FIG. 14 is a diagram showing measurement results of amplitude- and phase-frequency characteristics when the tracking coils are driven. A tracking servo is similarly performed in a frequency band from a first-order resonance R1 to a second-order resonance R2. In the present embodiment, in order to suppress the phase shift between the drive current and the objective lens when the tracking coils are driven, the frequency of the second-order resonance is higher than that conventionally obtained by increasing the wall thickness of a wall of the lens holder near the objective lens mounting portion as described above. As shown in FIG. 14, it can be seen that in a lens actuator according to the present invention a large secondary resonance is not present even when the tracking coils are driven and stable frequency characteristics are achieved in a range of 40 Hz to 50 kHz.

As described above, according to the present embodiment, the weight of the lens holder 31 in an objective lens actuator is reduced and stiffness thereof is increased, whereby the higher-order (mainly second-order) resonance frequency is high and the servo band of the objective lens actuator is wide even when an objective lens actuator with a large mass is mounted.

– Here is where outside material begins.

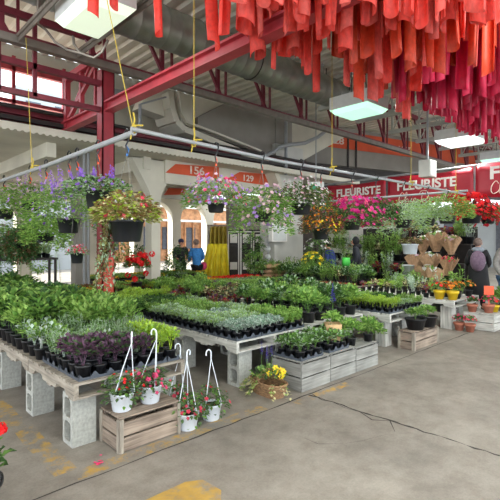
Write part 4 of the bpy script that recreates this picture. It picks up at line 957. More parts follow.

While certain embodiments of the inventions have been described, these embodiments have been presented by way of example only, and are not intended to limit the scope of the inventions. Indeed, the novel methods and systems described herein may be embodied in a variety of other forms; furthermore, various omissions, substitutions and changes in the form of the methods and systems described herein may be made without departing from the spirit of the inventions. The accompanying claims and their equivalents are intended to cover such forms or modifications as would fall within the scope and spirit of the inventions.